Judge OKs class action wage suit against Apple, others

The case -- which accuses tech giants like Apple, Google, Intel, and others of conspiring to fix wages and agreeing not to poach employees -- moves forward.

A diagram from the suit demonstrating how the tech companies allegedly reached agreements on hires and compensation.
A diagram from the suit demonstrating how the tech companies allegedly reached agreements on hires and compensation. Lieff Cabraser Heimann and Bernstein

A federal judge has given the green light on a class action suit in California that accuses tech juggernauts of conspiring to eliminate the competition for employees by fixing wages and agreeing not to actively recruit from each other.

US District Court Judge Lucy H. Koh granted the plaintiffs' motion late Thursday night to certify the lawsuit against Adobe, Apple, Google, Intel, Intuit, Lucasfilm, and Pixar, according to a court document. The plaintiffs, former employees of the named companies, accuse the companies of carrying out this "interconnected web" of agreements between 2005 and 2009.

"We have always actively and aggressively recruited top talent," said a Google spokeswoman in response to CNET.

Adobe, Apple, and Intel declined to comment. CNET has contacted the other companies involved in the suit and we'll update if we hear back.

The companies tried to argue that it wouldn't be fair to hear the case as a class action suit because salaries and other compensation vary from one employee to another and the evidence presented by the plaintiffs is "unpersuasive."

Koh disagreed and wrote, "Defendants cannot rebut the voluminous documentary evidence from Defendants' internal files and the expert reports that rely on this documentary evidence."

The partially redacted court document gave some examples to illustrate what effect these companies have on the overall job market. One example included Google's reaction to Facebook cold-calling its engineers.

Google's approach involved asking its competition to stop as an option, in addition to considering giving employees an incentive to stay or launching an "aggressive campaign" to go after Facebook's employees in response.

When then Google Recruiting Director Arnnon Geshuri found out that Facebook was cold-calling Google engineers in March 2008, Geshuri's first response was to call Facebook COO Sheryl Sandberg and ask her to stop and establish "a mutual 'Do Not Call' agreement," according to the court document.

As the competition heated up, Google Advisor Bill Campbell, who is also chairman of Intuit's board of directors and co-lead director of Apple's board, respond to an e-mail about Facebook's recruiting efforts with, "Who should contact Sheryl [Sandberg] (or [Facebook founder] Mark [Zuckerberg]) to get a cease fire? We have to get a truce."

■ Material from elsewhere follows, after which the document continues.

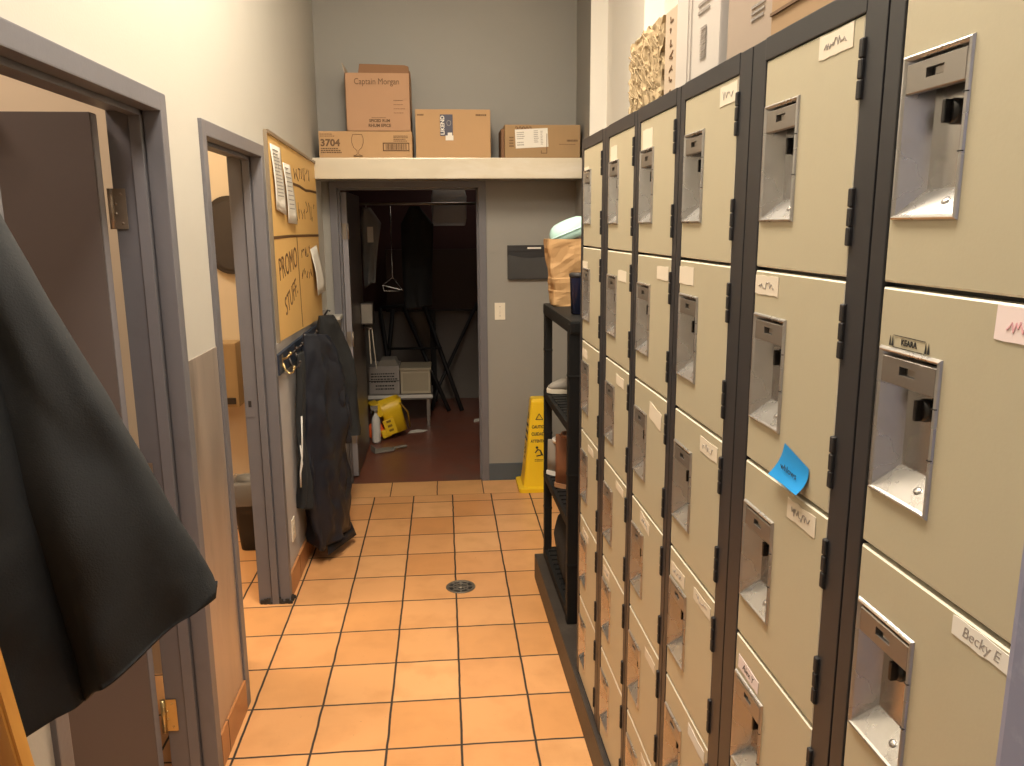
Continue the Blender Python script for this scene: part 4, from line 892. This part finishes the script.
for side in (0, 1):
    for k, (tx, z, s_) in enumerate((('CAUTION', 0.455, 0.030), ('CUIDADO', 0.405, 0.031), ('ATTENTION', 0.355, 0.028))):
        hw = 0.0575+(0.63-z)*0.0935+0.001
        Fx = FR((cx, cy-hw, z), (1, 0, 0), (0, 0.093, 1)) if side == 0 else FR((cx-hw, cy, z), (0, -1, 0), (0.093, 0, 1))
        mb.text(tx, s_, Fx, 0, bold=0.0008, sx=0.78)
    z = 0.525; hw = 0.0575+(0.63-z)*0.0935+0.001; Fx = FR((cx, cy-hw, z), (1, 0, 0), (0, 0.093, 1)) if side == 0 else FR((cx-hw, cy, z), (0, -1, 0), (0.093, 0, 1))
    outline(mb, [(-0.024, -0.018), (0.024, -0.018), (0, 0.022), (-0.024, -0.018)], Fx, 0.005, 0)
    z = 0.275; hw = 0.0575+(0.63-z)*0.0935+0.001; Fx = FR((cx, cy-hw, z), (1, 0, 0), (0, 0.093, 1)) if side == 0 else FR((cx-hw, cy, z), (0, -1, 0), (0.093, 0, 1))
    outline(mb, [(-0.03, 0.0), (-0.012, 0.022), (0.006, 0.014), (0.022, -0.02)], Fx, 0.008, 0); outline(mb, [(0.006, 0.014), (0.012, -0.018), (-0.02, -0.024)], Fx, 0.008, 0)
    mb.lathe([(0.009, 0), (0.009, 0.001)], Fx @ Vector((-0.018, 0.036, 0)), 12, axis=Fx.to_3x3())
    scribble(mb, Fx @ Matrix.Translation((0, -0.055, 0)), 0.07, 0.02, 2, 0)
mb.build('printed_lettering', INK, ws)

# ------------------------------------------------------------------ black plastic shelf and what is on it
BSX0, BSX1, BSY0, BSY1 = 0.026, 0.36, -0.575, 0.19        # in the locker-row frame
bs = bpy.data.objects.new('black_shelf', None); COL.objects.link(bs); R = LK @ Matrix.Translation((BSX0, (BSY0+BSY1)/2, 0.135)); bs.matrix_world = R; WM[bs.as_pointer()] = R
tag(bs, 'black plastic four tier shelf standing between the lockers and back wall', 'shelf')
for (zt, th, nm) in ((1.455, 0.055, 'shelf_top'), (1.022, 0.035, 'shelf_tier'), (0.60, 0.035, 'shelf_tier'), (0.185, 0.045, 'shelf_tier')):
    mb = MB()
    if nm == 'shelf_top': mb.box((BSX0, BSY0, zt-th), (BSX1, BSY1, zt), 0.012, 0, LK)
    else:
        mb.box((BSX0+0.004, BSY0+0.01, zt-th), (BSX1, BSY1-0.01, zt-0.006), 0.004, 0, LK)
        for k in range(13): mb.box((BSX0+0.02, BSY0+0.03+k*0.055, zt-0.008), (BSX1-0.02, BSY0+0.065+k*0.055, zt), 0.002, 0, LK)
        mb.box((BSX0+0.002, BSY0+0.01, zt-th-0.004), (BSX0+0.014, BSY1-0.01, zt-0.004), 0.002, 0, LK)
    mb.build(nm, SHELFBLACK, bs)
for x in (BSX0+0.022, BSX1-0.03):
    for y in (BSY0+0.030, BSY1-0.030):
        mb = MB(); hw = 0.019 if y > 0 else 0.026; mb.box((x-hw, y-0.022, 0.136), (x+hw, y+0.022, 1.44), 0.006, 0, LK)
        for z in (0.40, 0.80, 1.22): mb.box((x-hw-0.0015, y-0.0235, z), (x+hw+0.0015, y+0.0235, z+0.012), 0.004, 0, LK)
        mb.build('post', SHELFBLACK, bs)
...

Facebook, which is not involved in the case, didn't stop and continued to poach employees. This set off a chain reaction. Google ultimately increased its salaries by 10 percent and added an immediate cash bonus of $1,000. It subsequently forced Apple to pay its employees more as well.

The attorney representing the plaintiffs, Kelly Dermody of Lieff Cabraser Heimann & Bernstein, LLP, was, not surprisingly, pleased about the case moving forward. "We appreciate the Court's careful and comprehensive review of the record and look forward to seeking justice for our clients at trial," Dermody said in a statement.

Update, 1:26 p.m. PT: Adds comment from Google. And at 2:00 p.m. PT: Adds Adobe declining to comment.